WHAT IS BEING ASKED: Reproduce, please, only the lines from the first line below to the line containing "stretch=(1.2, 1.0, .75))", inclusive.

# start of AVAILABLE DATA

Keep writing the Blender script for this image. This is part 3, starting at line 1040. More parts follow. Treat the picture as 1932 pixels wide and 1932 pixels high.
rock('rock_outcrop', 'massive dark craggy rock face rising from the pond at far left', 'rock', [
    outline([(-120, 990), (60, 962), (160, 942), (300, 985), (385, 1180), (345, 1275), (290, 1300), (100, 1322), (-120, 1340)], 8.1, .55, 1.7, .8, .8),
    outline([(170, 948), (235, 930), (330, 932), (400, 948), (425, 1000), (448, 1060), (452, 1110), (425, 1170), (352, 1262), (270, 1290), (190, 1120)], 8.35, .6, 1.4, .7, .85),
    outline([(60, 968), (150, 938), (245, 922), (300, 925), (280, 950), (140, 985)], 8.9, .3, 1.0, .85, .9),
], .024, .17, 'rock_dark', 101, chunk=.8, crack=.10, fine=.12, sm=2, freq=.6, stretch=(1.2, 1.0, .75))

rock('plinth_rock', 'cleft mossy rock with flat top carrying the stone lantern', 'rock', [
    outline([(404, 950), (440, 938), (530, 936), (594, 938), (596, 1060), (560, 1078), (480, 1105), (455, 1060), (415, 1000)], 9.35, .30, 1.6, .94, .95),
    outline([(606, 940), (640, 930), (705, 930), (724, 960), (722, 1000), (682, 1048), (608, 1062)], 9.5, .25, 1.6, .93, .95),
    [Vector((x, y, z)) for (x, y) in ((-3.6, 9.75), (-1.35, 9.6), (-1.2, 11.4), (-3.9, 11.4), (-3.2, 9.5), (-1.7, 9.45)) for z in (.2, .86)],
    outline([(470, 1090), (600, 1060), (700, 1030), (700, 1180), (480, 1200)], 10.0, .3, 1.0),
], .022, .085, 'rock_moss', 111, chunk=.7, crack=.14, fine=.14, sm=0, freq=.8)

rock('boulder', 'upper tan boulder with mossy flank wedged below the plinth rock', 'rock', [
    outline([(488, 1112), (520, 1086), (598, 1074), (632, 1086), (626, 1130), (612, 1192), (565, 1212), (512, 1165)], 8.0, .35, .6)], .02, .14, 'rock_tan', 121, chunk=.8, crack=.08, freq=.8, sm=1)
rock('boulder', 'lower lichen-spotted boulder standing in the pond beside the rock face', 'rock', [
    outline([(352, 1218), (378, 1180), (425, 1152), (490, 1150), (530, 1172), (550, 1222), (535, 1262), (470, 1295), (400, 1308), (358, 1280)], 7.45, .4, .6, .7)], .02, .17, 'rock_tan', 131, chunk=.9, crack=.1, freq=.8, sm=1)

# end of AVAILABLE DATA

SOLUTION FOR THIS PROBLEM:
Keep writing the Blender script for this image. This is part 3, starting at line 1040. More parts follow. Treat the picture as 1932 pixels wide and 1932 pixels high.
rock('rock_outcrop', 'massive dark craggy rock face rising from the pond at far left', 'rock', [
    outline([(-120, 990), (60, 962), (160, 942), (300, 985), (385, 1180), (345, 1275), (290, 1300), (100, 1322), (-120, 1340)], 8.1, .55, 1.7, .8, .8),
    outline([(170, 948), (235, 930), (330, 932), (400, 948), (425, 1000), (448, 1060), (452, 1110), (425, 1170), (352, 1262), (270, 1290), (190, 1120)], 8.35, .6, 1.4, .7, .85),
    outline([(60, 968), (150, 938), (245, 922), (300, 925), (280, 950), (140, 985)], 8.9, .3, 1.0, .85, .9),
], .024, .17, 'rock_dark', 101, chunk=.8, crack=.10, fine=.12, sm=2, freq=.6, stretch=(1.2, 1.0, .75))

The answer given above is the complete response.